▶ AIM OF THE TASK
Write out all of the data exactly as it appears.

▶ DATA BLOCK
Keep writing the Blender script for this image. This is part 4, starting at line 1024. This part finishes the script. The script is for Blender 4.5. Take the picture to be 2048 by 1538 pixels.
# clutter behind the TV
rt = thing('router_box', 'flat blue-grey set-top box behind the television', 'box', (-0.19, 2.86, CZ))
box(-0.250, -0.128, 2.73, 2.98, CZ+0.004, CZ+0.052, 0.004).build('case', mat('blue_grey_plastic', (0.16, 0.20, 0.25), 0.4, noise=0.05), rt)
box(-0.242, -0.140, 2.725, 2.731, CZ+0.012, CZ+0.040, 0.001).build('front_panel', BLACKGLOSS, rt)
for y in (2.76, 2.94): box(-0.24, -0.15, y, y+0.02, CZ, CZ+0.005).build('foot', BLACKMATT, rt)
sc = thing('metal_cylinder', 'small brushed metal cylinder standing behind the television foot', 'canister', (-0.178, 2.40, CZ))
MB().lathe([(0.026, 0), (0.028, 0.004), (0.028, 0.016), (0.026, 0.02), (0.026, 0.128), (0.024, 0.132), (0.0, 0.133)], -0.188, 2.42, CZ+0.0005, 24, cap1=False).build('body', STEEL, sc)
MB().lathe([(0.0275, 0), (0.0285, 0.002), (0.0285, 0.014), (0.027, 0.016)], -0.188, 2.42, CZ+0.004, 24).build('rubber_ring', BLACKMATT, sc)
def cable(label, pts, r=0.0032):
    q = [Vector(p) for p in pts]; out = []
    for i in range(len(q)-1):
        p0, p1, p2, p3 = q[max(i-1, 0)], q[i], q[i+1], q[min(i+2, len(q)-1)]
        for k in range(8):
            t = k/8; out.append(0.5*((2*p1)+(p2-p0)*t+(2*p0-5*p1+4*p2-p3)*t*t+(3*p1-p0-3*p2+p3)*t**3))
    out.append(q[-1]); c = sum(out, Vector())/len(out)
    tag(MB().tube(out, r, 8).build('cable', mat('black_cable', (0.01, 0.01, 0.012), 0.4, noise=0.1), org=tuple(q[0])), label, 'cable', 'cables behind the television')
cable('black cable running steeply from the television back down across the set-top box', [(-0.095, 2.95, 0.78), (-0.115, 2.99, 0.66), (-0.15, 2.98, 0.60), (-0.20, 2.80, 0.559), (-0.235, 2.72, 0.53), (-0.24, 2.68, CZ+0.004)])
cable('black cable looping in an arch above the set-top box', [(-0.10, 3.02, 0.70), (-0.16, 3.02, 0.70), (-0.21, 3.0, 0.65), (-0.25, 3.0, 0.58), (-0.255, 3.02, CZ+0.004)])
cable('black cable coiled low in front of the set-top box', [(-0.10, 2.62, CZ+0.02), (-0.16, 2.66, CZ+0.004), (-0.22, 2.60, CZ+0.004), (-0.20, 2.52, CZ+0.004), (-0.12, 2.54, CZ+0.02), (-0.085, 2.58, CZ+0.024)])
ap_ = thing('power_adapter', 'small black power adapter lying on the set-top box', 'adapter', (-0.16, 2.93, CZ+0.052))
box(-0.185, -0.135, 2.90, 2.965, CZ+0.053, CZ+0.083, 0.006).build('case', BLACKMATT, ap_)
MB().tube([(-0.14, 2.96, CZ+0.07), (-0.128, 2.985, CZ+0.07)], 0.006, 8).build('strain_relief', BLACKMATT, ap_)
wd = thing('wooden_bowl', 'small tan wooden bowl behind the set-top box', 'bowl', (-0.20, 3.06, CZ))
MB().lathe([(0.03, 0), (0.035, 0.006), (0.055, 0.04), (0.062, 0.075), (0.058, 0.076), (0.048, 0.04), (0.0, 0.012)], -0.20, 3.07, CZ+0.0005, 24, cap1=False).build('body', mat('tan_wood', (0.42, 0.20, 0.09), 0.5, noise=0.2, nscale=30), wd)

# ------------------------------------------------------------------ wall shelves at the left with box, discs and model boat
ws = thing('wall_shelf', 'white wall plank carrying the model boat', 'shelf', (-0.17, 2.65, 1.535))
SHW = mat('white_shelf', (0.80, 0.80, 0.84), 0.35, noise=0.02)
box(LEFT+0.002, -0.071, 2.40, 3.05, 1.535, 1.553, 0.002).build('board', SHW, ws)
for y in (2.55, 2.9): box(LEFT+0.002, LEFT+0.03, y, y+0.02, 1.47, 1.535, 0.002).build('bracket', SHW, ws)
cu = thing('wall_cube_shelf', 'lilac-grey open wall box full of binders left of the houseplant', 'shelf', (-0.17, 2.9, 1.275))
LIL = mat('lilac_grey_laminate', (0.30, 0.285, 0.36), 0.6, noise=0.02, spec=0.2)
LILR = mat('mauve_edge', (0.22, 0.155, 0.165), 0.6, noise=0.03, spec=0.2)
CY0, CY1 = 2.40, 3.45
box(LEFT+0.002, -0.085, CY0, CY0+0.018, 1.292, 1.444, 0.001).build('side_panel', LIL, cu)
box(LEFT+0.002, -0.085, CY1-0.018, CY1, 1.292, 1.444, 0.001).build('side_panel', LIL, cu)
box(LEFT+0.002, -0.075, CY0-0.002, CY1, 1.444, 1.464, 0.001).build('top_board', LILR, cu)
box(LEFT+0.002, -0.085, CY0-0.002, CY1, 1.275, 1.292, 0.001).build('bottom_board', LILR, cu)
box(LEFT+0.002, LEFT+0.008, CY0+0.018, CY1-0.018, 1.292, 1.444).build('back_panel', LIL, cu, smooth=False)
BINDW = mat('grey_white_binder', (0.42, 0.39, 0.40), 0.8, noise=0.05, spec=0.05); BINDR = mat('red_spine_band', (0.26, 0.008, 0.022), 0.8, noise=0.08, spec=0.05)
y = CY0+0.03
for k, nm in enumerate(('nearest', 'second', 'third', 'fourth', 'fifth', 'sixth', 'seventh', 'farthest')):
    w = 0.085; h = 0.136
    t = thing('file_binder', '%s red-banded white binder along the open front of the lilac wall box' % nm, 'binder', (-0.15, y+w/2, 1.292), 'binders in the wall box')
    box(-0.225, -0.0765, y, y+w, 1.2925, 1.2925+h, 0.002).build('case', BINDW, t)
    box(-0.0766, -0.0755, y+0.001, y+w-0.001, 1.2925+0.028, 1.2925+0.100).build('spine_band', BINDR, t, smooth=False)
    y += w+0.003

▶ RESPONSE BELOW
Keep writing the Blender script for this image. This is part 4, starting at line 1024. This part finishes the script. The script is for Blender 4.5. Take the picture to be 2048 by 1538 pixels.
# clutter behind the TV
rt = thing('router_box', 'flat blue-grey set-top box behind the television', 'box', (-0.19, 2.86, CZ))
box(-0.250, -0.128, 2.73, 2.98, CZ+0.004, CZ+0.052, 0.004).build('case', mat('blue_grey_plastic', (0.16, 0.20, 0.25), 0.4, noise=0.05), rt)
box(-0.242, -0.140, 2.725, 2.731, CZ+0.012, CZ+0.040, 0.001).build('front_panel', BLACKGLOSS, rt)
for y in (2.76, 2.94): box(-0.24, -0.15, y, y+0.02, CZ, CZ+0.005).build('foot', BLACKMATT, rt)
sc = thing('metal_cylinder', 'small brushed metal cylinder standing behind the television foot', 'canister', (-0.178, 2.40, CZ))
MB().lathe([(0.026, 0), (0.028, 0.004), (0.028, 0.016), (0.026, 0.02), (0.026, 0.128), (0.024, 0.132), (0.0, 0.133)], -0.188, 2.42, CZ+0.0005, 24, cap1=False).build('body', STEEL, sc)
MB().lathe([(0.0275, 0), (0.0285, 0.002), (0.0285, 0.014), (0.027, 0.016)], -0.188, 2.42, CZ+0.004, 24).build('rubber_ring', BLACKMATT, sc)
def cable(label, pts, r=0.0032):
    q = [Vector(p) for p in pts]; out = []
    for i in range(len(q)-1):
        p0, p1, p2, p3 = q[max(i-1, 0)], q[i], q[i+1], q[min(i+2, len(q)-1)]
        for k in range(8):
            t = k/8; out.append(0.5*((2*p1)+(p2-p0)*t+(2*p0-5*p1+4*p2-p3)*t*t+(3*p1-p0-3*p2+p3)*t**3))
    out.append(q[-1]); c = sum(out, Vector())/len(out)
    tag(MB().tube(out, r, 8).build('cable', mat('black_cable', (0.01, 0.01, 0.012), 0.4, noise=0.1), org=tuple(q[0])), label, 'cable', 'cables behind the television')
cable('black cable running steeply from the television back down across the set-top box', [(-0.095, 2.95, 0.78), (-0.115, 2.99, 0.66), (-0.15, 2.98, 0.60), (-0.20, 2.80, 0.559), (-0.235, 2.72, 0.53), (-0.24, 2.68, CZ+0.004)])
cable('black cable looping in an arch above the set-top box', [(-0.10, 3.02, 0.70), (-0.16, 3.02, 0.70), (-0.21, 3.0, 0.65), (-0.25, 3.0, 0.58), (-0.255, 3.02, CZ+0.004)])
cable('black cable coiled low in front of the set-top box', [(-0.10, 2.62, CZ+0.02), (-0.16, 2.66, CZ+0.004), (-0.22, 2.60, CZ+0.004), (-0.20, 2.52, CZ+0.004), (-0.12, 2.54, CZ+0.02), (-0.085, 2.58, CZ+0.024)])
ap_ = thing('power_adapter', 'small black power adapter lying on the set-top box', 'adapter', (-0.16, 2.93, CZ+0.052))
box(-0.185, -0.135, 2.90, 2.965, CZ+0.053, CZ+0.083, 0.006).build('case', BLACKMATT, ap_)
MB().tube([(-0.14, 2.96, CZ+0.07), (-0.128, 2.985, CZ+0.07)], 0.006, 8).build('strain_relief', BLACKMATT, ap_)
wd = thing('wooden_bowl', 'small tan wooden bowl behind the set-top box', 'bowl', (-0.20, 3.06, CZ))
MB().lathe([(0.03, 0), (0.035, 0.006), (0.055, 0.04), (0.062, 0.075), (0.058, 0.076), (0.048, 0.04), (0.0, 0.012)], -0.20, 3.07, CZ+0.0005, 24, cap1=False).build('body', mat('tan_wood', (0.42, 0.20, 0.09), 0.5, noise=0.2, nscale=30), wd)

# ------------------------------------------------------------------ wall shelves at the left with box, discs and model boat
ws = thing('wall_shelf', 'white wall plank carrying the model boat', 'shelf', (-0.17, 2.65, 1.535))
SHW = mat('white_shelf', (0.80, 0.80, 0.84), 0.35, noise=0.02)
box(LEFT+0.002, -0.071, 2.40, 3.05, 1.535, 1.553, 0.002).build('board', SHW, ws)
for y in (2.55, 2.9): box(LEFT+0.002, LEFT+0.03, y, y+0.02, 1.47, 1.535, 0.002).build('bracket', SHW, ws)
cu = thing('wall_cube_shelf', 'lilac-grey open wall box full of binders left of the houseplant', 'shelf', (-0.17, 2.9, 1.275))
LIL = mat('lilac_grey_laminate', (0.30, 0.285, 0.36), 0.6, noise=0.02, spec=0.2)
LILR = mat('mauve_edge', (0.22, 0.155, 0.165), 0.6, noise=0.03, spec=0.2)
CY0, CY1 = 2.40, 3.45
box(LEFT+0.002, -0.085, CY0, CY0+0.018, 1.292, 1.444, 0.001).build('side_panel', LIL, cu)
box(LEFT+0.002, -0.085, CY1-0.018, CY1, 1.292, 1.444, 0.001).build('side_panel', LIL, cu)
box(LEFT+0.002, -0.075, CY0-0.002, CY1, 1.444, 1.464, 0.001).build('top_board', LILR, cu)
box(LEFT+0.002, -0.085, CY0-0.002, CY1, 1.275, 1.292, 0.001).build('bottom_board', LILR, cu)
box(LEFT+0.002, LEFT+0.008, CY0+0.018, CY1-0.018, 1.292, 1.444).build('back_panel', LIL, cu, smooth=False)
BINDW = mat('grey_white_binder', (0.42, 0.39, 0.40), 0.8, noise=0.05, spec=0.05); BINDR = mat('red_spine_band', (0.26, 0.008, 0.022), 0.8, noise=0.08, spec=0.05)
y = CY0+0.03
for k, nm in enumerate(('nearest', 'second', 'third', 'fourth', 'fifth', 'sixth', 'seventh', 'farthest')):
    w = 0.085; h = 0.136
    t = thing('file_binder', '%s red-banded white binder along the open front of the lilac wall box' % nm, 'binder', (-0.15, y+w/2, 1.292), 'binders in the wall box')
    box(-0.225, -0.0765, y, y+w, 1.2925, 1.2925+h, 0.002).build('case', BINDW, t)
    box(-0.0766, -0.0755, y+0.001, y+w-0.001, 1.2925+0.028, 1.2925+0.100).build('spine_band', BINDR, t, smooth=False)
    y += w+0.003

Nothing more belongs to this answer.